• **Supplied material**:
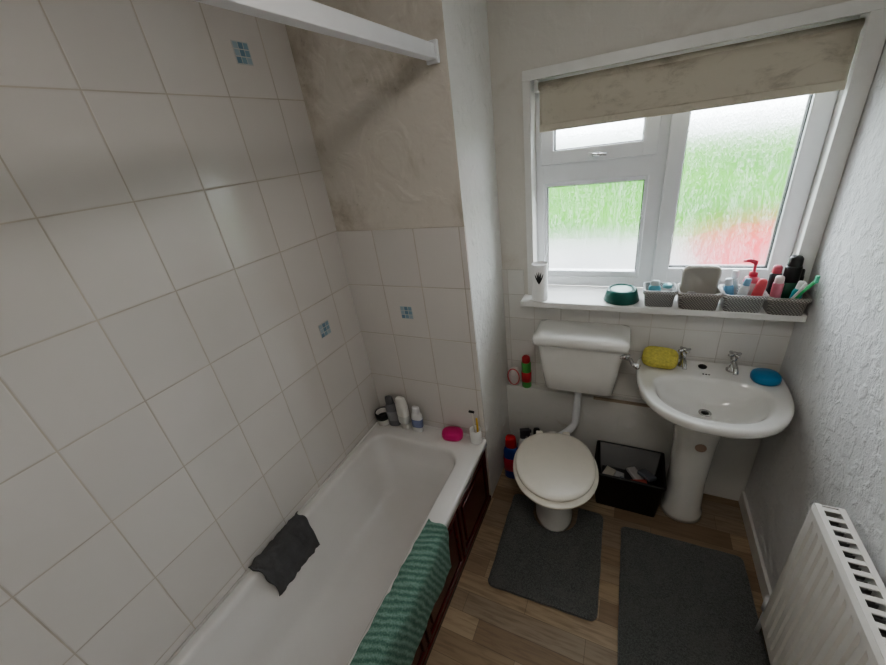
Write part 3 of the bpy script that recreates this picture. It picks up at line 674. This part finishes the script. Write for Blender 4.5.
tube('green_toothbrush', [(0.0, -0.05, 0.03), (0.03, -0.06, 0.10), (0.058, -0.085, 0.165)], [0.006, 0.007, 0.006], P((0.10, 0.55, 0.22)), b4)
boxes('brush_head', [((0.050, -0.094, 0.155), (0.062, -0.080, 0.185))], P((0.15, 0.60, 0.40)), b4, 0.003)
tube('white_toothbrush', [(-0.01, -0.05, 0.03), (0.02, -0.07, 0.11), (0.03, -0.085, 0.15)], [0.005, 0.005, 0.006], P((0.72, 0.72, 0.70)), b4)

# ------------------------------------------------------------------ towel and cloth
def drape(name, path, y0, y1, mat, ny=90, nsub=8, amp=0.012, th=0.008, yskew=None, seed=0, edge=0.02, off=1, taper=0.0):
    pts = []
    for i in range(len(path)-1):
        p0 = Vector(path[max(i-1, 0)]); p1 = Vector(path[i]); p2 = Vector(path[i+1]); p3 = Vector(path[min(i+2, len(path)-1)])
        for k in range(nsub):
            t = k/nsub
            pts.append(0.5*((2*p1)+(-p0+p2)*t+(2*p0-5*p1+4*p2-p3)*t*t+(-p0+3*p1-3*p2+p3)*t**3))
    pts.append(Vector(path[-1])); M = len(pts)
    v = []; f = []
    for i in range(ny+1):
        s = i/ny
        for j, p in enumerate(pts):
            u = j/(M-1)
            ss = 0.5+(s-0.5)*(1-taper*u)
            y = y0+(y1-y0)*ss+edge*noise.noise(Vector((u*3, seed, s*2)))
            if yskew: y += yskew*(u-0.5)
            d = (pts[min(j+1, M-1)]-pts[max(j-1, 0)]).normalized(); nrm = Vector((-d.y, d.x))
            w = amp*(noise.noise(Vector((s*9, u*2.5, seed)))+0.5*noise.noise(Vector((s*22, u*6, seed+3))))+amp*1.15
            q = p+nrm*w
            v.append((q.x, y, q.y))
    for i in range(ny):
        for j in range(M-1):
            a = i*M+j; f.append((a, a+1, a+1+M, a+M))
    o = mk(name, v, f, mat)
    md = o.modifiers.new('s', 'SOLIDIFY'); md.thickness = th; md.offset = off
    return o
bxo = XN+0.012
drape('hand_towel', [(-0.716, 0.502), (-0.702, 0.504), (-0.680, 0.507), (bxo-0.010, 0.507), (bxo+0.006, 0.490), (bxo+0.008, 0.43), (bxo+0.009, 0.35), (bxo+0.010, 0.28)], 0.12, 0.91, M_towel, 120, 7, 0.009, 0.006, -0.04, 5, 0.03)
drape('grey_cloth', [(XL+0.014, 0.507), (XL+0.040, 0.508), (XL+0.058, 0.498), (XL+0.069, 0.46), (XL+0.080, 0.40), (XL+0.092, 0.34)], 0.455, 0.745, M_cloth, 50, 7, 0.009, 0.005, 0.0, 9, 0.03, 1, 0.12)

# ------------------------------------------------------------------ lamp (ceiling)
lp = empty('ceiling_lamp', (0.0, 0.25, ZC))
m, nt, b = new_mat('lamp_glass'); b.inputs['Base Color'].default_value = (0.9, 0.88, 0.84, 1)
b.inputs['Emission Color'].default_value = (1, 0.95, 0.88, 1); b.inputs['Emission Strength'].default_value = 14.5
lathe('shade', [(0, -0.075), (0.09, -0.07), (0.15, -0.045), (0.18, -0.012), (0.18, -0.002), (0, -0.002)], (0, 0, 0), m, lp)

# world
w = bpy.data.worlds.new('sky'); S.world = w; w.use_nodes = True
bg = w.node_tree.nodes['Background']; bg.inputs[0].default_value = (0.88, 0.94, 1.0, 1); bg.inputs[1].default_value = 9.0

# camera
cam = bpy.data.cameras.new('camera'); co = bpy.data.objects.new('camera', cam); S.collection.objects.link(co)
r = Vector((.8990, .4191, -.1270)); u = -Vector((.0857, -.4529, -.8874)); bk = -Vector((-.4294, .7870, -.4430))
r.normalize(); bk.normalize(); u = bk.cross(r).normalized()
Mx = Matrix((r, u, bk)).transposed().to_4x4(); Mx.translation = (0, 0, 2.008)
co.matrix_world = Mx
cam.sensor_width = 36; cam.lens = 375.26*36/886; cam.clip_start = 0.02
S.camera = co
S.view_settings.view_transform = 'AgX'
try: S.view_settings.look = 'AgX - Medium High Contrast'
except Exception: pass
S.view_settings.exposure = 0.2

• **Task to carry out**:
Quote, exactly and only, the lines from the first line of the data above through the line containing "0.72, 0.70)), b4)". The pictures do not belong in it.

• **Complete answer**:
Write part 3 of the bpy script that recreates this picture. It picks up at line 674. This part finishes the script. Write for Blender 4.5.
tube('green_toothbrush', [(0.0, -0.05, 0.03), (0.03, -0.06, 0.10), (0.058, -0.085, 0.165)], [0.006, 0.007, 0.006], P((0.10, 0.55, 0.22)), b4)
boxes('brush_head', [((0.050, -0.094, 0.155), (0.062, -0.080, 0.185))], P((0.15, 0.60, 0.40)), b4, 0.003)
tube('white_toothbrush', [(-0.01, -0.05, 0.03), (0.02, -0.07, 0.11), (0.03, -0.085, 0.15)], [0.005, 0.005, 0.006], P((0.72, 0.72, 0.70)), b4)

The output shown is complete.